# [Requirement]
Reproduce each line exactly, including spacing and punctuation.

---- Data lines

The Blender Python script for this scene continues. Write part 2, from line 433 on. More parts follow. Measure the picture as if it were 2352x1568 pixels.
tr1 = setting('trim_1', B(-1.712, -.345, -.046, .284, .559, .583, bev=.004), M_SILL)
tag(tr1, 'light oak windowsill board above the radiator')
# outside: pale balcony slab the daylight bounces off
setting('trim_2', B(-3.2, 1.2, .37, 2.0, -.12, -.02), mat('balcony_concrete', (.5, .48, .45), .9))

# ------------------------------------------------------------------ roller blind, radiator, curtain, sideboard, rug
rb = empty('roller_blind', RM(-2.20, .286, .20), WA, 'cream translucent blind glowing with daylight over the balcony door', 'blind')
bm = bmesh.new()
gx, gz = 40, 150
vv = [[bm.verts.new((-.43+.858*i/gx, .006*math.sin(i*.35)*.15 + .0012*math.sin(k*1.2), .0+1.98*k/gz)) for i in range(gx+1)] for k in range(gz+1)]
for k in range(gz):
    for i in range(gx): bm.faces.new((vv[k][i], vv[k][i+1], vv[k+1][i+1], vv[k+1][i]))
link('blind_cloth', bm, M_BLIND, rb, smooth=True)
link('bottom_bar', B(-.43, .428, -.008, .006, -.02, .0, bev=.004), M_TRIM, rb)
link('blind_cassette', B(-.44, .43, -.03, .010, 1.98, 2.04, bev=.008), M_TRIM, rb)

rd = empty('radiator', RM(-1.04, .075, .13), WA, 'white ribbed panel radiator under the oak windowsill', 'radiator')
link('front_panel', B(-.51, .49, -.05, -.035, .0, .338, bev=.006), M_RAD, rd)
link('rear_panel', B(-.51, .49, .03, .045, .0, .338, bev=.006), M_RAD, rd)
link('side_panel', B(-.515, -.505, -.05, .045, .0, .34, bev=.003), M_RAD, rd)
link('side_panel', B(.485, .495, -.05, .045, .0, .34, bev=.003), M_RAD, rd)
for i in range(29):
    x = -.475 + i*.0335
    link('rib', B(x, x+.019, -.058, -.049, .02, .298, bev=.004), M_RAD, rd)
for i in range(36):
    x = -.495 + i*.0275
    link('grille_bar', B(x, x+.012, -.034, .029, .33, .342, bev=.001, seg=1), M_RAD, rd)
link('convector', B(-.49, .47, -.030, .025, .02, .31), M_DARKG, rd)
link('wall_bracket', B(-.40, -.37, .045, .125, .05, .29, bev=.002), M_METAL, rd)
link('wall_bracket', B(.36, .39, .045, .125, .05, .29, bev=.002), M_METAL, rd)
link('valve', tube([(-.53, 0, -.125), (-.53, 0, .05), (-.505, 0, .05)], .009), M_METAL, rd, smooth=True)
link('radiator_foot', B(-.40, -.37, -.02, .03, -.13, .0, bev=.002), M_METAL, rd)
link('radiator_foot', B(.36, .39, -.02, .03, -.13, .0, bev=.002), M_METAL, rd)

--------

# [Written solution]
The Blender Python script for this scene continues. Write part 2, from line 433 on. More parts follow. Measure the picture as if it were 2352x1568 pixels.
tr1 = setting('trim_1', B(-1.712, -.345, -.046, .284, .559, .583, bev=.004), M_SILL)
tag(tr1, 'light oak windowsill board above the radiator')
# outside: pale balcony slab the daylight bounces off
setting('trim_2', B(-3.2, 1.2, .37, 2.0, -.12, -.02), mat('balcony_concrete', (.5, .48, .45), .9))

# ------------------------------------------------------------------ roller blind, radiator, curtain, sideboard, rug
rb = empty('roller_blind', RM(-2.20, .286, .20), WA, 'cream translucent blind glowing with daylight over the balcony door', 'blind')
bm = bmesh.new()
gx, gz = 40, 150
vv = [[bm.verts.new((-.43+.858*i/gx, .006*math.sin(i*.35)*.15 + .0012*math.sin(k*1.2), .0+1.98*k/gz)) for i in range(gx+1)] for k in range(gz+1)]
for k in range(gz):
    for i in range(gx): bm.faces.new((vv[k][i], vv[k][i+1], vv[k+1][i+1], vv[k+1][i]))
link('blind_cloth', bm, M_BLIND, rb, smooth=True)
link('bottom_bar', B(-.43, .428, -.008, .006, -.02, .0, bev=.004), M_TRIM, rb)
link('blind_cassette', B(-.44, .43, -.03, .010, 1.98, 2.04, bev=.008), M_TRIM, rb)

rd = empty('radiator', RM(-1.04, .075, .13), WA, 'white ribbed panel radiator under the oak windowsill', 'radiator')
link('front_panel', B(-.51, .49, -.05, -.035, .0, .338, bev=.006), M_RAD, rd)
link('rear_panel', B(-.51, .49, .03, .045, .0, .338, bev=.006), M_RAD, rd)
link('side_panel', B(-.515, -.505, -.05, .045, .0, .34, bev=.003), M_RAD, rd)
link('side_panel', B(.485, .495, -.05, .045, .0, .34, bev=.003), M_RAD, rd)
for i in range(29):
    x = -.475 + i*.0335
    link('rib', B(x, x+.019, -.058, -.049, .02, .298, bev=.004), M_RAD, rd)
for i in range(36):
    x = -.495 + i*.0275
    link('grille_bar', B(x, x+.012, -.034, .029, .33, .342, bev=.001, seg=1), M_RAD, rd)
link('convector', B(-.49, .47, -.030, .025, .02, .31), M_DARKG, rd)
link('wall_bracket', B(-.40, -.37, .045, .125, .05, .29, bev=.002), M_METAL, rd)
link('wall_bracket', B(.36, .39, .045, .125, .05, .29, bev=.002), M_METAL, rd)
link('valve', tube([(-.53, 0, -.125), (-.53, 0, .05), (-.505, 0, .05)], .009), M_METAL, rd, smooth=True)
link('radiator_foot', B(-.40, -.37, -.02, .03, -.13, .0, bev=.002), M_METAL, rd)
link('radiator_foot', B(.36, .39, -.02, .03, -.13, .0, bev=.002), M_METAL, rd)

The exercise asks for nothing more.